**Set task:** Make an exact copy of all the data.
####
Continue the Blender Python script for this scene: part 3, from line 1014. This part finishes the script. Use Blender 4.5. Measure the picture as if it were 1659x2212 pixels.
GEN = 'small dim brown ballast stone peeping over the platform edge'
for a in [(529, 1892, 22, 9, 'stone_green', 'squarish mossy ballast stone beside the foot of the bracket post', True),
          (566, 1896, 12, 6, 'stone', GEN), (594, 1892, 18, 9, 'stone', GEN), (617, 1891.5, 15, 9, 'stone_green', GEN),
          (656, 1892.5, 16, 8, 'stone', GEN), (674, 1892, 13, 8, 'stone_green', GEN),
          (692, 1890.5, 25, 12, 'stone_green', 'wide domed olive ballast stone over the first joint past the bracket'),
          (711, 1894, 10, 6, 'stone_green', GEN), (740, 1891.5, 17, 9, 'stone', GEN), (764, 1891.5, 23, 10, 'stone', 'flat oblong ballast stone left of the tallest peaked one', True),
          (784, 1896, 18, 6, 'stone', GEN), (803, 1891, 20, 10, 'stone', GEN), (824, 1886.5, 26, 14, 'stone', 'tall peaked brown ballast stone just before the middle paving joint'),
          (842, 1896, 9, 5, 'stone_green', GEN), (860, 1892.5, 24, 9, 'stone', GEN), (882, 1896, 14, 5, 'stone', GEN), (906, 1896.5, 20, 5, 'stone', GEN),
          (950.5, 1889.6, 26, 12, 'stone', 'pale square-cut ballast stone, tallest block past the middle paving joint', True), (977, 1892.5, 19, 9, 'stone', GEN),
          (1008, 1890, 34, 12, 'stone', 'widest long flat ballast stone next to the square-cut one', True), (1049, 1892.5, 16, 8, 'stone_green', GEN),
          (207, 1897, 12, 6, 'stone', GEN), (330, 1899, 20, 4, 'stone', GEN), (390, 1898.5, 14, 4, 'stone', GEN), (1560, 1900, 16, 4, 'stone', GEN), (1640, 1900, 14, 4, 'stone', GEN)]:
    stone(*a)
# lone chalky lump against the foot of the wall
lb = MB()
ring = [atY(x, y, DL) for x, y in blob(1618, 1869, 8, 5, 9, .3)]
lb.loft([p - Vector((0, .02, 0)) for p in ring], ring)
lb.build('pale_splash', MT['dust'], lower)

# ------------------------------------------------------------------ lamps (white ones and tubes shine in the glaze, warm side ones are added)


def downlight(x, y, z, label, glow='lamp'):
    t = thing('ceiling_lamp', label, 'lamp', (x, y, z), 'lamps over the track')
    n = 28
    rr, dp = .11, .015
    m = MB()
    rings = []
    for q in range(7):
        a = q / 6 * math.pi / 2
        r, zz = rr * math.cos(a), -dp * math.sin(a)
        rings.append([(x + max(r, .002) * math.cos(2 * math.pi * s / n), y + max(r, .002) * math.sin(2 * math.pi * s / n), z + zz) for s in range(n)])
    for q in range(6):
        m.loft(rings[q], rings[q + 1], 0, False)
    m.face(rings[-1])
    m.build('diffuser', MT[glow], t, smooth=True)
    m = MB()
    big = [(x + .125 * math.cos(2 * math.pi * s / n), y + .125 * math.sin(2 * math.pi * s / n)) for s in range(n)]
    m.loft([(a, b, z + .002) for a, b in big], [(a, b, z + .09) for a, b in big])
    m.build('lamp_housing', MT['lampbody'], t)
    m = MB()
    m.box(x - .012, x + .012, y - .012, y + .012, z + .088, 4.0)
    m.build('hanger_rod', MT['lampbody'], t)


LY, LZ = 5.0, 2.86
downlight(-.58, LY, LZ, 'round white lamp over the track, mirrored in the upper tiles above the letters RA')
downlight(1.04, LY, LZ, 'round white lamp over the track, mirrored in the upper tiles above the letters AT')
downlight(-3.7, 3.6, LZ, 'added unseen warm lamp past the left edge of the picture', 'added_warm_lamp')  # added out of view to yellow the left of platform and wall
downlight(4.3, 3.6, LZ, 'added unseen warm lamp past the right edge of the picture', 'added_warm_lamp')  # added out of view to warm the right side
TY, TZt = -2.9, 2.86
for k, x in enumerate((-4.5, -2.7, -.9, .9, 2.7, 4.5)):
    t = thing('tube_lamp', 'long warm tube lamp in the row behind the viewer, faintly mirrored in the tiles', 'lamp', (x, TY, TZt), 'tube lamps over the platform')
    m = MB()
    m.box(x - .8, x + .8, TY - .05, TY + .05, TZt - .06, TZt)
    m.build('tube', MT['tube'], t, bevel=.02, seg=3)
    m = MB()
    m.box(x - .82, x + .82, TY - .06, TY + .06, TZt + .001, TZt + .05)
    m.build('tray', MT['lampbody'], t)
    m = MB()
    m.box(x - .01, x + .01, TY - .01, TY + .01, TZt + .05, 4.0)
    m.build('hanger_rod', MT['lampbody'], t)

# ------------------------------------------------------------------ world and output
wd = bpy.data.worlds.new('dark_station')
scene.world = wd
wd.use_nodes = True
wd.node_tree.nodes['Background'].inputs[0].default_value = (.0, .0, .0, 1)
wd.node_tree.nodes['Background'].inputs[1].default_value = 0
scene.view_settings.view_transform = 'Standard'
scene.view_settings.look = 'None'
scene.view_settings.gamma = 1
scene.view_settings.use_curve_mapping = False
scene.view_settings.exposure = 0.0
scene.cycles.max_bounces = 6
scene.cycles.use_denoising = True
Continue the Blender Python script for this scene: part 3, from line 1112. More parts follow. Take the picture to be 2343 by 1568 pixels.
####
**Completed task:**
Continue the Blender Python script for this scene: part 3, from line 1014. This part finishes the script. Use Blender 4.5. Measure the picture as if it were 1659x2212 pixels.
GEN = 'small dim brown ballast stone peeping over the platform edge'
for a in [(529, 1892, 22, 9, 'stone_green', 'squarish mossy ballast stone beside the foot of the bracket post', True),
          (566, 1896, 12, 6, 'stone', GEN), (594, 1892, 18, 9, 'stone', GEN), (617, 1891.5, 15, 9, 'stone_green', GEN),
          (656, 1892.5, 16, 8, 'stone', GEN), (674, 1892, 13, 8, 'stone_green', GEN),
          (692, 1890.5, 25, 12, 'stone_green', 'wide domed olive ballast stone over the first joint past the bracket'),
          (711, 1894, 10, 6, 'stone_green', GEN), (740, 1891.5, 17, 9, 'stone', GEN), (764, 1891.5, 23, 10, 'stone', 'flat oblong ballast stone left of the tallest peaked one', True),
          (784, 1896, 18, 6, 'stone', GEN), (803, 1891, 20, 10, 'stone', GEN), (824, 1886.5, 26, 14, 'stone', 'tall peaked brown ballast stone just before the middle paving joint'),
          (842, 1896, 9, 5, 'stone_green', GEN), (860, 1892.5, 24, 9, 'stone', GEN), (882, 1896, 14, 5, 'stone', GEN), (906, 1896.5, 20, 5, 'stone', GEN),
          (950.5, 1889.6, 26, 12, 'stone', 'pale square-cut ballast stone, tallest block past the middle paving joint', True), (977, 1892.5, 19, 9, 'stone', GEN),
          (1008, 1890, 34, 12, 'stone', 'widest long flat ballast stone next to the square-cut one', True), (1049, 1892.5, 16, 8, 'stone_green', GEN),
          (207, 1897, 12, 6, 'stone', GEN), (330, 1899, 20, 4, 'stone', GEN), (390, 1898.5, 14, 4, 'stone', GEN), (1560, 1900, 16, 4, 'stone', GEN), (1640, 1900, 14, 4, 'stone', GEN)]:
    stone(*a)
# lone chalky lump against the foot of the wall
lb = MB()
ring = [atY(x, y, DL) for x, y in blob(1618, 1869, 8, 5, 9, .3)]
lb.loft([p - Vector((0, .02, 0)) for p in ring], ring)
lb.build('pale_splash', MT['dust'], lower)

# ------------------------------------------------------------------ lamps (white ones and tubes shine in the glaze, warm side ones are added)


def downlight(x, y, z, label, glow='lamp'):
    t = thing('ceiling_lamp', label, 'lamp', (x, y, z), 'lamps over the track')
    n = 28
    rr, dp = .11, .015
    m = MB()
    rings = []
    for q in range(7):
        a = q / 6 * math.pi / 2
        r, zz = rr * math.cos(a), -dp * math.sin(a)
        rings.append([(x + max(r, .002) * math.cos(2 * math.pi * s / n), y + max(r, .002) * math.sin(2 * math.pi * s / n), z + zz) for s in range(n)])
    for q in range(6):
        m.loft(rings[q], rings[q + 1], 0, False)
    m.face(rings[-1])
    m.build('diffuser', MT[glow], t, smooth=True)
    m = MB()
    big = [(x + .125 * math.cos(2 * math.pi * s / n), y + .125 * math.sin(2 * math.pi * s / n)) for s in range(n)]
    m.loft([(a, b, z + .002) for a, b in big], [(a, b, z + .09) for a, b in big])
    m.build('lamp_housing', MT['lampbody'], t)
    m = MB()
    m.box(x - .012, x + .012, y - .012, y + .012, z + .088, 4.0)
    m.build('hanger_rod', MT['lampbody'], t)


LY, LZ = 5.0, 2.86
downlight(-.58, LY, LZ, 'round white lamp over the track, mirrored in the upper tiles above the letters RA')
downlight(1.04, LY, LZ, 'round white lamp over the track, mirrored in the upper tiles above the letters AT')
downlight(-3.7, 3.6, LZ, 'added unseen warm lamp past the left edge of the picture', 'added_warm_lamp')  # added out of view to yellow the left of platform and wall
downlight(4.3, 3.6, LZ, 'added unseen warm lamp past the right edge of the picture', 'added_warm_lamp')  # added out of view to warm the right side
TY, TZt = -2.9, 2.86
for k, x in enumerate((-4.5, -2.7, -.9, .9, 2.7, 4.5)):
    t = thing('tube_lamp', 'long warm tube lamp in the row behind the viewer, faintly mirrored in the tiles', 'lamp', (x, TY, TZt), 'tube lamps over the platform')
    m = MB()
    m.box(x - .8, x + .8, TY - .05, TY + .05, TZt - .06, TZt)
    m.build('tube', MT['tube'], t, bevel=.02, seg=3)
    m = MB()
    m.box(x - .82, x + .82, TY - .06, TY + .06, TZt + .001, TZt + .05)
    m.build('tray', MT['lampbody'], t)
    m = MB()
    m.box(x - .01, x + .01, TY - .01, TY + .01, TZt + .05, 4.0)
    m.build('hanger_rod', MT['lampbody'], t)

# ------------------------------------------------------------------ world and output
wd = bpy.data.worlds.new('dark_station')
scene.world = wd
wd.use_nodes = True
wd.node_tree.nodes['Background'].inputs[0].default_value = (.0, .0, .0, 1)
wd.node_tree.nodes['Background'].inputs[1].default_value = 0
scene.view_settings.view_transform = 'Standard'
scene.view_settings.look = 'None'
scene.view_settings.gamma = 1
scene.view_settings.use_curve_mapping = False
scene.view_settings.exposure = 0.0
scene.cycles.max_bounces = 6
scene.cycles.use_denoising = True
Continue the Blender Python script for this scene: part 3, from line 1112. More parts follow. Take the picture to be 2343 by 1568 pixels.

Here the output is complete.